Way down in Kokomo |
October 20, 2009 08:08 AM
So Surfers Paradise has been getting a flogging lately. Both figuratively and literally.
The Gold Coast Bulletin has started a campaign to save it from itself and even the A1 cars won't be seen dead there. (Side note - A quick congratulations to the QLD Government for their researching prowess this year)
But in all honesty, has it really ever been any different?
The reporter from the GC Bulletin went in to Surfers undercover like for the night and wrote of sighting a big orange “spew” at the entrance to McDonalds and the accompanying pictures showed young girls wandering around, heels in hand or being piggy backed. Really? That’s the best you got? More goes on behind Richard Wilkins head at the live New Years Eve broadcast.
Then they interviewed a couple who are staying in Surfers with their young children saying they cannot go out past 9pm. Um, hello, shouldn’t the kidlets be safely tucked up in bed by then anyway?
I remember as a kid, only going into Surfers Paradise to meet our Victorian relatives when they came up for a holiday. It was a wonderland for me. Grundy’s and the massive waterslide. OK not massive but I was 8 and everything looked big. Walking past Charlies and indulging in Porky’s Spare Ribs the small pleasures. I vividly remember waiting at the bus stop across from Bombay Rock watching all the “young hooligans” as my mother referred to them, skipping in front of cars on their way in to watch a band. Probably a band like Kids in the Kitchen or INXS.
That was the Mid 80’s. By the Mid 90’s that was me. Drunk, stupid and having an awesome time occasionally spewing in a garden beside Hungry Jacks. It was what was done. It’s what is still done. Drug of choice well may have changed so too the way the boys carefully coiffe their hair within an inch of its life but the main aim of getting loose, dancing and hooking up with a random backpacker? Not so much.
Sure, something needs to be done with Surfers Paradise. Clean up the cigarette butts for a start. Stop the smoking in the mall. Strolling thru Cavill Avenue feels like you've sucked down a pack of Winnie blues, and that's just during the daytime. Finish building the Hilton. Bring in zero tolerance for jerkoffs with heads bigger than their overinflated, steroid enhanced chests. All a start. But take away the nightclubs? Good luck with that.
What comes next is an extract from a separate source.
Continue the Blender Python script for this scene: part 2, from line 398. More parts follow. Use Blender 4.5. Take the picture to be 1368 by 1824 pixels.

So what will my kids be doing come their 18th birthday. If they are anything like me, they will be there well before they turn that age. The amount of times we told Mum we were going out to “dinner” and meanwhile we were standing around shitfaced sucking down cocktails at Bensons was ridiculous. And no doubt all the clubs will have changed names 10 times over by the time she is venturing into the seedy Orchid Avenue strip, but the main aim will still be the same. Am I OK with that? I’d like to think so. Get back to me in 2017.